Briefly

West Bank

Israeli forces search homes for militants

Israeli soldiers blew open doors with grenades, rummaged through closets and rounded up residents while searching for fugitives and bomb labs in Nablus’ Old City — the largest army operation in the militant stronghold in more than a year.

Soldiers sealed the Old City with cement blocks and barbed wire to lock in militants and imposed a strict curfew. The military said “Operation Full Court Press” would last several days.

Soldiers handed out leaflets explaining that they are looking for seven men, most from the Al Aqsa Martyrs’ Brigades, a militant group with ties to Yasser Arafat’s Fatah movement.

WASHINGTON, D.C.

U.S.: N. Korea threatens to test nuclear weapon

North Korea told the United States on Thursday that it would test a nuclear weapon unless Washington accepted Pyongyang’s proposal for a freeze on its atomic program, a senior administration official said.

Vice Foreign Minister Kim Gye Gwan spoke with Assistant Secretary of State James A. Kelly in a 2 1/2-hour private discussion in China, where a six-nation conference is being held on the long-running impasse over Pyongyang’s nuclear ambitions.

The United States has been insisting on complete disarmament by the communist state.

The senior administration official said the North Korean threat suggested that the Beijing discussions were headed toward failure. The conference ends today.

Spain

Pigeons lead workers to Renaissance fresco

Pigeons fluttering through a hole in the ceiling of a Spanish cathedral led an art restoration team to discover a hidden Renaissance fresco of winged angels that had been covered by a false ceiling for more than 300 years.

The team had been working on the baroque dome of the cathedral in Valencia for more than a month, removing gray paint and fending off birds, Valencia’s regional government said Thursday.

Their stroke of serendipity came Tuesday when they were drawn to a hole by the pigeons and their cooing.

One of the team leaders, Javier Catala, stuck a digital camera inside, shot blindly and came back with partial but spectacular images of a well-preserved fresco believed to be more than 26 feet in diameter.

Russia

Three militants detained after Ingushetia attacks

Three militants have been detained on suspicion they took part in this week’s attacks in the southern Russian region of Ingushetia, a top military officer said Thursday, as the death toll from the assault rose to 98 people.

Three days after the Monday night attacks in the republic bordering war-torn Chechnya, questions still swirled about where the militants came from.

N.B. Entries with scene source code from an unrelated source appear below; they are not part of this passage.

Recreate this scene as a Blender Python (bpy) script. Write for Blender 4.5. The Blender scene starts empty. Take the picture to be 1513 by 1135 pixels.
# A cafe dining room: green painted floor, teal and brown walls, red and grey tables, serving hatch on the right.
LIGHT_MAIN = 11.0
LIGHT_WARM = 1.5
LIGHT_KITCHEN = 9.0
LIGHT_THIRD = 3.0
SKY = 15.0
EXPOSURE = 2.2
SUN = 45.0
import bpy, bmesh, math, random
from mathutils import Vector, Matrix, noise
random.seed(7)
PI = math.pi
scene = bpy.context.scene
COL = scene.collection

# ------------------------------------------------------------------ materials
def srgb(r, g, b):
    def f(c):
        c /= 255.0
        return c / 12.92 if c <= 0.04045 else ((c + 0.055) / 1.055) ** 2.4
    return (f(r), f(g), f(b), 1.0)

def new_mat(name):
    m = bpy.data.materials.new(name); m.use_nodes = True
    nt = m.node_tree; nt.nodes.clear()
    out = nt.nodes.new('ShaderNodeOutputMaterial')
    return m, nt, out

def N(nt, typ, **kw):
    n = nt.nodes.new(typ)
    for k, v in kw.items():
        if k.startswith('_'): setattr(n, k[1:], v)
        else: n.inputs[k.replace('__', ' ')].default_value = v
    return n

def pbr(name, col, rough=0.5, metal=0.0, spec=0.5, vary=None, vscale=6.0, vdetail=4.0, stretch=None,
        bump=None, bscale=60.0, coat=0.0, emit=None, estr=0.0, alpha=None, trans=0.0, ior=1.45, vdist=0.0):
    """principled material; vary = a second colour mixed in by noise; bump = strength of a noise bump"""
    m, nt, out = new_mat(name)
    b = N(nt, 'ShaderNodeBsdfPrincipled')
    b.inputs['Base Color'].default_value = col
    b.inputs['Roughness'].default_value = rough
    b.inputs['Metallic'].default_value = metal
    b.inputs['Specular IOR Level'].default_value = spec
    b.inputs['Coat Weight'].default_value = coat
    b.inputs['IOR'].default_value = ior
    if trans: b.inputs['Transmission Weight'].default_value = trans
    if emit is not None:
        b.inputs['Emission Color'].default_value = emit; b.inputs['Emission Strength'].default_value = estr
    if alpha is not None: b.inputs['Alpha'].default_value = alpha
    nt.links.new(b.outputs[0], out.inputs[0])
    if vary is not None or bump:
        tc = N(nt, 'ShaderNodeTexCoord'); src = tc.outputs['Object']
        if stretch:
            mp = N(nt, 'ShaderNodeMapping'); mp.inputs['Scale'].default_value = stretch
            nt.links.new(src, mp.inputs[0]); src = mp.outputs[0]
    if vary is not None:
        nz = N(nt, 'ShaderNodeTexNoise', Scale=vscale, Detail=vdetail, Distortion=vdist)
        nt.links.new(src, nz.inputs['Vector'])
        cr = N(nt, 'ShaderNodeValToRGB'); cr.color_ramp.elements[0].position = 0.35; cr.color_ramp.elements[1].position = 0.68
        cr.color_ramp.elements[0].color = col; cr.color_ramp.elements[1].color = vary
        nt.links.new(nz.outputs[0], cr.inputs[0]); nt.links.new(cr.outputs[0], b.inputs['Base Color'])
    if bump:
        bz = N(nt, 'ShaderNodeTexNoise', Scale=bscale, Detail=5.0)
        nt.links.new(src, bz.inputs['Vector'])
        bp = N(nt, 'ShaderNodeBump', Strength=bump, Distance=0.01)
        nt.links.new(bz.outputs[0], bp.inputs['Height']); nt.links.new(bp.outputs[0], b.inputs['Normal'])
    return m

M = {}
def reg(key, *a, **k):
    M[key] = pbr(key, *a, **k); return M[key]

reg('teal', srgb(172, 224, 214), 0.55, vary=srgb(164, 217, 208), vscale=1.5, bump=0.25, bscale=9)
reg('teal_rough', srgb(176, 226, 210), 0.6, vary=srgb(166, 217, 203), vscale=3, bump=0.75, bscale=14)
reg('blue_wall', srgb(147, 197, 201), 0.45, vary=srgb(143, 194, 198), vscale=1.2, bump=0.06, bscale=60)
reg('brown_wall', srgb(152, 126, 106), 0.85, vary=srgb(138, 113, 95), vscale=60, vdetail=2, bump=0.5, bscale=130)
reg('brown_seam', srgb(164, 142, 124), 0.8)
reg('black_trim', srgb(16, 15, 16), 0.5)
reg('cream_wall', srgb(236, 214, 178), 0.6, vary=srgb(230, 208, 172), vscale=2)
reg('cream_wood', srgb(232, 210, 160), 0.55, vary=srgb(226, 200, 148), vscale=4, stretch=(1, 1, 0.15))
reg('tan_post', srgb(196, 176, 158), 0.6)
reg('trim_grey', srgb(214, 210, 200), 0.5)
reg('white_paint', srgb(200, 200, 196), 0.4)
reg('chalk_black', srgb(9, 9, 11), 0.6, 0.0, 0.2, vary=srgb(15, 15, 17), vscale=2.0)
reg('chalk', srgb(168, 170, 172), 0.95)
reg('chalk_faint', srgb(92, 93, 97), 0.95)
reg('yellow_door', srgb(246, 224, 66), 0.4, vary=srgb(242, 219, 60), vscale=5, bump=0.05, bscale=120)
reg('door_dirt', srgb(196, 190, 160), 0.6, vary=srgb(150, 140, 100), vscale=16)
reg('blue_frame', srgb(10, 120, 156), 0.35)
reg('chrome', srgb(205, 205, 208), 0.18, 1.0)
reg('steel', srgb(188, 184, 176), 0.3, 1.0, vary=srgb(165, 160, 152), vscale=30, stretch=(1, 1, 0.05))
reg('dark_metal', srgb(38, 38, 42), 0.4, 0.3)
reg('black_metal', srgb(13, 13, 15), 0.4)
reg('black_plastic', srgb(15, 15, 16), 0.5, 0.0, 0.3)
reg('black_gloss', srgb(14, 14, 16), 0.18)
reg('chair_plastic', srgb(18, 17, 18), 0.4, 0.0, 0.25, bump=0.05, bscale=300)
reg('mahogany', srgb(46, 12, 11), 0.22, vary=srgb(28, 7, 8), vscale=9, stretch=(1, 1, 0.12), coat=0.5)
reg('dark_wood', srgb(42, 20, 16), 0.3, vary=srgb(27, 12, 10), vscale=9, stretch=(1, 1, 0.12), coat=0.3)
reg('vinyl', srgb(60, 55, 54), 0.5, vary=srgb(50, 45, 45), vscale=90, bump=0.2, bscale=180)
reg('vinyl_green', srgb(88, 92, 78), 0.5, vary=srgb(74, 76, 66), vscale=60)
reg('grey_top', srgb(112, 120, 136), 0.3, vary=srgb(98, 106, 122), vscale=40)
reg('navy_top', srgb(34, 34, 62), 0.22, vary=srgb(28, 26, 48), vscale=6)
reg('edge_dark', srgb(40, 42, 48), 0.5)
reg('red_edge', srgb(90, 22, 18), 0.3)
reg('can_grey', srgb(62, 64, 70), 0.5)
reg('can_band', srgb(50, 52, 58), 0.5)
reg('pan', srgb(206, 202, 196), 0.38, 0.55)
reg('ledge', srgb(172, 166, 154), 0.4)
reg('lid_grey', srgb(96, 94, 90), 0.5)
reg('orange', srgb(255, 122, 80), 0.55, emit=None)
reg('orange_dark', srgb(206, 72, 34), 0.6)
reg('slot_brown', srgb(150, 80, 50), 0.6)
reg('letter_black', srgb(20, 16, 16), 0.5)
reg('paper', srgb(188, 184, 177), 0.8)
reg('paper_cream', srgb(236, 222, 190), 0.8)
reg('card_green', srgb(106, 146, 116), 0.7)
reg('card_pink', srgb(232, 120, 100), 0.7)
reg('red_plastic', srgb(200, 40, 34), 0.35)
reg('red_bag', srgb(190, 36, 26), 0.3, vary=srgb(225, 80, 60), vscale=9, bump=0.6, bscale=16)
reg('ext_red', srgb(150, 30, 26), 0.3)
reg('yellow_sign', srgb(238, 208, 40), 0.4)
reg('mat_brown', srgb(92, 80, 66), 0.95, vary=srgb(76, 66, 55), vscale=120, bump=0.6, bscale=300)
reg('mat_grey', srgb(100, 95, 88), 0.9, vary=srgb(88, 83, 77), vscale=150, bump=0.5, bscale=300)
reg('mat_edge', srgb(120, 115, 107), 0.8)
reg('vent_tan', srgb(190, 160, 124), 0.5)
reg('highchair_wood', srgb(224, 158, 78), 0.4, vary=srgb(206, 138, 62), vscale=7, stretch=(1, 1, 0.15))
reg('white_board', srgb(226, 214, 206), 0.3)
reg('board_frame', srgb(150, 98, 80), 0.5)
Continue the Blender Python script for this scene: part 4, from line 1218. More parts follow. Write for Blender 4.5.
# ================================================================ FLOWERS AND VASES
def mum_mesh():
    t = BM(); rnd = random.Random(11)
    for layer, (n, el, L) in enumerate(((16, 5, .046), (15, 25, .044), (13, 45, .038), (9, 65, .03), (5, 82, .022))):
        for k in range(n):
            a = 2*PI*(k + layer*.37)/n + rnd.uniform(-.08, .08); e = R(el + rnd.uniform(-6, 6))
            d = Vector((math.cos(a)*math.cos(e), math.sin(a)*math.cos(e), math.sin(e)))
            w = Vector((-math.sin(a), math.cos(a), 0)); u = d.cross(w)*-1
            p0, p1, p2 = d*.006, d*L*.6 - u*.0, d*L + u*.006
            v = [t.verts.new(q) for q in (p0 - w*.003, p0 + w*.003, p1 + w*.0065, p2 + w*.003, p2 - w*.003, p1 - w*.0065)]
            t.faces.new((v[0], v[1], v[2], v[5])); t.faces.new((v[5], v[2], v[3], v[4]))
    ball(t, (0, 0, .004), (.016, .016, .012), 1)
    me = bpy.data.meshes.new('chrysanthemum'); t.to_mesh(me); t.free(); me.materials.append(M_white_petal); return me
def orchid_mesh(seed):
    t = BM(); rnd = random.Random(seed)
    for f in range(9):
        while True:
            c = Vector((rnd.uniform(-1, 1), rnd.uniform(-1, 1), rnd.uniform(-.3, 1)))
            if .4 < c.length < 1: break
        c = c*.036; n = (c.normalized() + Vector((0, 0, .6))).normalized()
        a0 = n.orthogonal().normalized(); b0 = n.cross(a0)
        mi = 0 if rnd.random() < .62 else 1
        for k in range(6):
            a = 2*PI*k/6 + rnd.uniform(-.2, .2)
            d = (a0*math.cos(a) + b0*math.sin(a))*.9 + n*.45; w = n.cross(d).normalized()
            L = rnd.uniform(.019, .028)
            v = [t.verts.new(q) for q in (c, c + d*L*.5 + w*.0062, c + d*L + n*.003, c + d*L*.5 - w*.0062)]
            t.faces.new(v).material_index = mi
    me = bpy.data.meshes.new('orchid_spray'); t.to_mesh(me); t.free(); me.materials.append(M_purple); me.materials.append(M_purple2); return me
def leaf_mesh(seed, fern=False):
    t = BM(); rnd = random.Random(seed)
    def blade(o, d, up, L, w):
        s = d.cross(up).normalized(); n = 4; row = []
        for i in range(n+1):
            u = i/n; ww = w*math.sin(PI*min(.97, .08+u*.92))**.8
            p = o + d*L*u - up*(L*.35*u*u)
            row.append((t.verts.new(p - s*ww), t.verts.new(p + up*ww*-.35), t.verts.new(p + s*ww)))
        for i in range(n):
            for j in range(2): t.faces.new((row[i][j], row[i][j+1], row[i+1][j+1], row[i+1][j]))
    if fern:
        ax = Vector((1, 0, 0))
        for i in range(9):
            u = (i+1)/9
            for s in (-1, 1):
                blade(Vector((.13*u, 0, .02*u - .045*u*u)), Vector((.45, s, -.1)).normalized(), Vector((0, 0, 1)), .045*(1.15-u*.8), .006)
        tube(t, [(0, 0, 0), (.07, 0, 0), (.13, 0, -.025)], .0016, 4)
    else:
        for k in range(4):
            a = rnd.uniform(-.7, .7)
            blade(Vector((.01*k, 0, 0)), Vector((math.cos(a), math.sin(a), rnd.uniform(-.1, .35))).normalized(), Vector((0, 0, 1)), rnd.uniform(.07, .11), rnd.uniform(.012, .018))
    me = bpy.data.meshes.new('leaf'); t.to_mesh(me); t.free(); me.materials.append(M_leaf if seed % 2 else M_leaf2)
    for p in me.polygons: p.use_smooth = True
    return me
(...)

Ingush President Murat Zyazikov said in an interview published in the Russian government newspaper Rossiyskaya Gazeta on Thursday that “an international squad” intent on destabilizing Ingushetia was behind the attack.

LONDON

Museum to return Maori heads to New Zealand

Three 19th-century Maori heads that were hidden away in a Glasgow, Scotland, museum for more than 50 years will be returned to their native New Zealand, the Glasgow city council decided Thursday.

Council members voted unanimously to repatriate the tattooed preserved heads, called “toi moko,” along with an 18th-century leg bone of a Maori warrior chief and several other artifacts.

The items were donated to the Kelvingrove Art Gallery and Museum in Glasgow between 1900 and 1950 but never put on display.

“There’s a different attitude around now compared to that rife in colonial times when the gruesome practice of collecting human remains was a hobby,” said John Lynch, head of the council’s cultural and services committee.

LONDON

Royal family costs $1.10 per Briton, palace says

Britons are paying about $1.10 each to support Queen Elizabeth II and the royal family, Buckingham Palace said Thursday in an annual summary of its expenses.

The palace, which has been under political pressure to control costs in recent years, said the senior royals’ expenses totaled $66 million in the fiscal year that ended March 31, up 1.7 percent from the previous year.

It noted that if inflation were taken into consideration, expenses decreased by 1 percent.

The biggest expenses were for property maintenance, utilities and telephone and other communications. The $66 million included money for activities of the queen and her husband, Prince Philip, upkeep on royal palaces housing many family members, and travel costs for royals on official duties.

Austria

Official: Al-Qaida threat increasing for elections

Intelligence chatter that is “stronger and more robust” than usual is heightening concerns al-Qaida might launch attacks timed to the U.S. presidential election or the political conventions, a senior U.S. security official told The Associated Press on Thursday.

Adm. James Loy, deputy head of the Department of Homeland Security, said in an interview that his agency had received “nothing specific” about an attack on those events.

But, he said, there has been a “constant stream of intelligence that has been stronger and more robust.”

“As you progress onward to the Democratic Party convention and the Republican Party convention and then the election itself, it has all added up to a registry of concern,” Loy said by telephone from an international conference on terror in Vienna.